Ni la loi, ni le règlement, ni le contrat de travail, ni un accord collectif, ni une décision unilatérale de l'employeur ne peuvent réduire à néant cette règle d'égalité.
La jurisprudence ne s'est pas bornée à appliquer, souvent avec force, les dispositions légales comportant l'affirmation du principe d'égalité. Elle a donné à ce principe une portée qui apparaît de plus en plus générale, à telle enseigne qu'on a pu parler de l'émergence « d'un droit général à l'égalité de traitement dans les relations de travail » Elle l'a notamment étendu à d'autres éléments que le salaire et notamment au domaine du licenciement économique, aux apprentis et au droit syndical et à ce titre on ne peut écarter la différence dans le choix de salariés pour leur accorder la rupture conventionnelle.
Maintenant il faut pour le faire reconnaître aller aux prud'hommes.
La loi no 2001-1016 du 16 novembre 2001 relative à la lutte contre les discriminations a procédé à l'unification du régime de la preuve pour tout litige relatif à une discrimination prohibée (C. trav., art.L.1144-1).En droite ligne de la directive européenne no 97/80 du 15 décembre 1997, le Code du travail a aménagé le régime de la preuve en matière de discrimination.
Ainsi, en cas de litige, il appartient d'abord au salarié qui s'estime victime « de présenter des éléments de faits laissant supposer l'existence d'une discrimination directe ou indirecte ».L'employeur doit de son côté prouver que la situation ou que « sa décision est justifiée par des éléments objectifs étrangers à toute discrimination ».
Le juge forme ensuite sa conviction après avoir ordonné, en cas de besoin, toutes les mesures d'instruction qu'il estime utiles (C. trav., art. L. 1134-1).
Ce régime de preuve est directement issu de la jurisprudence communautaire qui avait été, déjà, appliquée par la Cour de cassation (Cass. soc., 23 nov. 1999, no 97-42.940, Bull. civ. V, no 447 ; Cass. soc., 28 mars 2000, no 97-45.258, Bull. civ. V, no 126 ; Cass. soc., 10 nov. 2000, no 98-41.389, Bull. civ. V, no 317).
Le système ne consiste donc pas à mettre la charge de la preuve sur l'employeur, il répartit la charge de la preuve sur les deux parties en cause.

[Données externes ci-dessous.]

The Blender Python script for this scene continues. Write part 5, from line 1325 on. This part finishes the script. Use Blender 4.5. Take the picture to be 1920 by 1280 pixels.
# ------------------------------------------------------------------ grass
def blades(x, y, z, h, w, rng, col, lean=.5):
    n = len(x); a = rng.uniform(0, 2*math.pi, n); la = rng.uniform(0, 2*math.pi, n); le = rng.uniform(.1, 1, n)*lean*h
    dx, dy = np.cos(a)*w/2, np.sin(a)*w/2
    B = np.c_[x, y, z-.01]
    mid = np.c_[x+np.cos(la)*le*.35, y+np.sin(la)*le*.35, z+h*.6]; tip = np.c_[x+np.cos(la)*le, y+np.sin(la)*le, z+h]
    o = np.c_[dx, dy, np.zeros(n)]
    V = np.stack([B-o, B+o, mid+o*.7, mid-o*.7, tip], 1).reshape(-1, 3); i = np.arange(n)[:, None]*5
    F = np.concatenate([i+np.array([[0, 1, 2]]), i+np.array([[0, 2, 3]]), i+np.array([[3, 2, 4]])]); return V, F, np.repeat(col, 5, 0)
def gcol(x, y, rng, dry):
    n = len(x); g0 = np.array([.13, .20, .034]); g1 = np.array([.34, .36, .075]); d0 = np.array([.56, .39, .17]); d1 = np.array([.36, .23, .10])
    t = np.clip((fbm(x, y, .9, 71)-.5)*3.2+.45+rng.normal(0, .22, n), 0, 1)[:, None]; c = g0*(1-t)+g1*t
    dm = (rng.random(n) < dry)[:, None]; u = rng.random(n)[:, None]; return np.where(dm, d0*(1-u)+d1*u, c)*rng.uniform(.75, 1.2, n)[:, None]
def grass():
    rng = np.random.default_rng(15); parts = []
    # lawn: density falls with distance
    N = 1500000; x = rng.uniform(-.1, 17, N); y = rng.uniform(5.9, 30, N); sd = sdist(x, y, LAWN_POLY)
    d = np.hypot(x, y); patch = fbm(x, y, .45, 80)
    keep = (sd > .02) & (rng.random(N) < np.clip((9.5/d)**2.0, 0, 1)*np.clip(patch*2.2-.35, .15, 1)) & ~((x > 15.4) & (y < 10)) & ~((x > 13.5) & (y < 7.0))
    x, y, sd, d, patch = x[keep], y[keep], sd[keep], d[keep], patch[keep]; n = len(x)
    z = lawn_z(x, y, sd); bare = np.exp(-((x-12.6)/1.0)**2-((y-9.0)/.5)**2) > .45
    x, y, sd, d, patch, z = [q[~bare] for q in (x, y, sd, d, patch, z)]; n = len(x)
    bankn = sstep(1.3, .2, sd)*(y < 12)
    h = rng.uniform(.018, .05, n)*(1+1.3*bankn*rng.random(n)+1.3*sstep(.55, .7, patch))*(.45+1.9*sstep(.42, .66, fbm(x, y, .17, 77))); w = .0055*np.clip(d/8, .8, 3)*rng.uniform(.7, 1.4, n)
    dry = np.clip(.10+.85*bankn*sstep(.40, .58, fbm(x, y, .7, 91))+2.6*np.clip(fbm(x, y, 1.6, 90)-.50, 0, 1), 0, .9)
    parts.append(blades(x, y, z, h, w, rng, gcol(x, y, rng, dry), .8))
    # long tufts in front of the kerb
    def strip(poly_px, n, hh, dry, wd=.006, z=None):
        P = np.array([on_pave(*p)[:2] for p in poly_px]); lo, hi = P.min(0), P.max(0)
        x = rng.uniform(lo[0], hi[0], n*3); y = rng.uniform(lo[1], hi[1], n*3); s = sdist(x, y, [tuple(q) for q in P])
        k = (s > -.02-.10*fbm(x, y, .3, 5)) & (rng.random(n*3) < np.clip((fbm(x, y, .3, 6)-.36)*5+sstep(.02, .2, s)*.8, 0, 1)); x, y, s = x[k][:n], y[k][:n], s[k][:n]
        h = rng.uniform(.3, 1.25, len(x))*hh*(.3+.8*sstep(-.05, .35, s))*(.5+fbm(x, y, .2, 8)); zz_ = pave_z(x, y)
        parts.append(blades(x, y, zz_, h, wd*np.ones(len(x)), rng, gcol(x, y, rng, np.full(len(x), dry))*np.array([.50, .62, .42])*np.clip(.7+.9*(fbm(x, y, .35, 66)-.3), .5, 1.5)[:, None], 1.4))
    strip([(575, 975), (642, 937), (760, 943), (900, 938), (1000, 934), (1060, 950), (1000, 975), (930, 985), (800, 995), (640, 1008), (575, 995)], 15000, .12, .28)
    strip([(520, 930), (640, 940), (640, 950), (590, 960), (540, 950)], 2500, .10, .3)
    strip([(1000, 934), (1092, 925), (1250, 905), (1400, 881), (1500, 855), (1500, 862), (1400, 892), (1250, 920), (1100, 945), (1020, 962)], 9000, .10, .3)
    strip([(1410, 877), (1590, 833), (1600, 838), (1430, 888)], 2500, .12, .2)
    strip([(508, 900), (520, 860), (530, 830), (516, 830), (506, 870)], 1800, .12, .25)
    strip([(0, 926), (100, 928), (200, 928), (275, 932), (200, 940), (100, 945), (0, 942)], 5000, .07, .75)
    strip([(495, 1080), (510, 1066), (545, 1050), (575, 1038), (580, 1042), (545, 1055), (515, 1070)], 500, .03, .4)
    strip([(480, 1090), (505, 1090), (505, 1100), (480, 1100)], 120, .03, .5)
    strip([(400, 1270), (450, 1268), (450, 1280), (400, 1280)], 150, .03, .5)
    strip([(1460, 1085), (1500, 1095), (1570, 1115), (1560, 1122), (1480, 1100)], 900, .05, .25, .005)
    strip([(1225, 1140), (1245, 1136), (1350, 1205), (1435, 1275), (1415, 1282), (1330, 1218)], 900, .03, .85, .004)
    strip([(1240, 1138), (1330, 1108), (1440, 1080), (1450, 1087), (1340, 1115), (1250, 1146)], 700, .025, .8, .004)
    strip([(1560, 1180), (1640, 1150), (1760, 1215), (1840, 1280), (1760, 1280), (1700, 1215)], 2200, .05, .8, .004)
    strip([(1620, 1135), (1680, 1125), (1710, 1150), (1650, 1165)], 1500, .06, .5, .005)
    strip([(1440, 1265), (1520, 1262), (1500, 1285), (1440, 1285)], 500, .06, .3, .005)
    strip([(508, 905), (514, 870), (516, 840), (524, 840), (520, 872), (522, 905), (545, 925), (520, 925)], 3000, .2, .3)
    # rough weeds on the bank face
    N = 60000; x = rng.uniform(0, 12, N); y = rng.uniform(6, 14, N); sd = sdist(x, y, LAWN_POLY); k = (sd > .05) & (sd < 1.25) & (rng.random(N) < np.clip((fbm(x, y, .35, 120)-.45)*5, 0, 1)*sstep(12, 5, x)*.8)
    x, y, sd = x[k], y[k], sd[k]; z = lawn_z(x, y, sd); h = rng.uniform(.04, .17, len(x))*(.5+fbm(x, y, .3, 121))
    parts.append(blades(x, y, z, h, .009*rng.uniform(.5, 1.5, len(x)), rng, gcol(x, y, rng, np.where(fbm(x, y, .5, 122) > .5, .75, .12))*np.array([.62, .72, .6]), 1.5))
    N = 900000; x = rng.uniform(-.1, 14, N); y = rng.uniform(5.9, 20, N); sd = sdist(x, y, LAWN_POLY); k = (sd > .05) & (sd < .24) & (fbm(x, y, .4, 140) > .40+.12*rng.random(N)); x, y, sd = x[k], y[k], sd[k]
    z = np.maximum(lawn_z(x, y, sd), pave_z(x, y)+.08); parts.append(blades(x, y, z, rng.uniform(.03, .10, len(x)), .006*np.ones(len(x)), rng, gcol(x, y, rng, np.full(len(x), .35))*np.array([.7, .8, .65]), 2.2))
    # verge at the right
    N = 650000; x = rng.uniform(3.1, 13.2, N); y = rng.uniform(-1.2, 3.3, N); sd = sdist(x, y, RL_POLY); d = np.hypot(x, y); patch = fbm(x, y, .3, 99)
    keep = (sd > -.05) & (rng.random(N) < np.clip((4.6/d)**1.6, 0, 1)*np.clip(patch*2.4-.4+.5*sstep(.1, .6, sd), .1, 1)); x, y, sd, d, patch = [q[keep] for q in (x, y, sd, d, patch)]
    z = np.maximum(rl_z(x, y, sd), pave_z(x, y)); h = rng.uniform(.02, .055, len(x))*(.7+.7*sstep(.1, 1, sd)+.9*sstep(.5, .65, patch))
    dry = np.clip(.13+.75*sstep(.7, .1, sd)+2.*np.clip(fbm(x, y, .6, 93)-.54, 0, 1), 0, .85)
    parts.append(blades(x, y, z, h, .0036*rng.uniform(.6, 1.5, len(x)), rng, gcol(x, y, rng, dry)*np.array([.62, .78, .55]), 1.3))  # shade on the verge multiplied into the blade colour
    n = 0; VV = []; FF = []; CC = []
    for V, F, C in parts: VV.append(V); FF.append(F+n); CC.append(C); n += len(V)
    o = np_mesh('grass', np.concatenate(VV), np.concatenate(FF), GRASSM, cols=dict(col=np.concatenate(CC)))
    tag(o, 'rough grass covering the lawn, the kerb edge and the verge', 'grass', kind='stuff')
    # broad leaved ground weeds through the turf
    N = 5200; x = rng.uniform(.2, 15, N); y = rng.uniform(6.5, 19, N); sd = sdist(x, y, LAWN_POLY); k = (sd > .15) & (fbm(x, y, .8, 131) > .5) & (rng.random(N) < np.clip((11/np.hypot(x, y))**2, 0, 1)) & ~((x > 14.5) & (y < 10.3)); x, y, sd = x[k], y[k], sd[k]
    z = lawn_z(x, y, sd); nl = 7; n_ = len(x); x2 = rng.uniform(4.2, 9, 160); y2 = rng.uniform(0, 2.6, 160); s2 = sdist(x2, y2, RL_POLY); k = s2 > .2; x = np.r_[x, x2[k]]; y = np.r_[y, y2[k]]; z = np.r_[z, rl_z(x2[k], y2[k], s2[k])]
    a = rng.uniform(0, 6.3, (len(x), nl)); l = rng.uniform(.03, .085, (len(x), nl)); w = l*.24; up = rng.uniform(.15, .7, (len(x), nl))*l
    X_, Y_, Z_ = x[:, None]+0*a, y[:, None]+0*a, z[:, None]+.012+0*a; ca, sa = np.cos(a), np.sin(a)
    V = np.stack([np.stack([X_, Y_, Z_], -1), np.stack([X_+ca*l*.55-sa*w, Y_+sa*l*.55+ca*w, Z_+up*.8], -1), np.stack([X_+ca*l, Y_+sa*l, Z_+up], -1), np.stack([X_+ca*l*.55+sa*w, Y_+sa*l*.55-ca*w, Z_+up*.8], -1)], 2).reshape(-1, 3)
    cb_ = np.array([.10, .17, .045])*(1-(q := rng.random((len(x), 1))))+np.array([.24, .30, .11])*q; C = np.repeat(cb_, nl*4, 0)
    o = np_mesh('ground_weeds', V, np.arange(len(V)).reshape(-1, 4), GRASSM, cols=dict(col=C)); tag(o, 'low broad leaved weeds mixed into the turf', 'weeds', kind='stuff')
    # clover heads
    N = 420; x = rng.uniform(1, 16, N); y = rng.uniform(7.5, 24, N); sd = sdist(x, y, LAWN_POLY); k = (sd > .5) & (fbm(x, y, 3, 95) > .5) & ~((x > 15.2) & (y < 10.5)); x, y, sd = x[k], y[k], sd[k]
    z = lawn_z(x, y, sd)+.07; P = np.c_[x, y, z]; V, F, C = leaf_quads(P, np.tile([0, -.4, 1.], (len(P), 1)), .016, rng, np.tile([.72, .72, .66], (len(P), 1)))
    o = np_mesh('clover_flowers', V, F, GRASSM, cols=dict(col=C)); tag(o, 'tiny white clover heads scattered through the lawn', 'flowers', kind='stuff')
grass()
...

Au salarié qui estime avoir été lésé sur ce choix concernant la rupture conventionnelle, qui au moins en apparence, peut laisser croire à une discrimination, de saisir la justice pour le faire reconnaître en rassemblant les preuves d'une situation identique entre les salariés et un traitement différent ( restrictions qui ne seraient pas justifiées par la nature de la tâche à accomplir ni proportionnées au but recherché). Ce sera donc à l'employeur de démontrer que le traitement n'est pas discriminatoire, en rapportant la preuve qu'il a  accordé à l'un une rupture conventionnelle et pas à l'autre pour une raison dont il peut se justifier.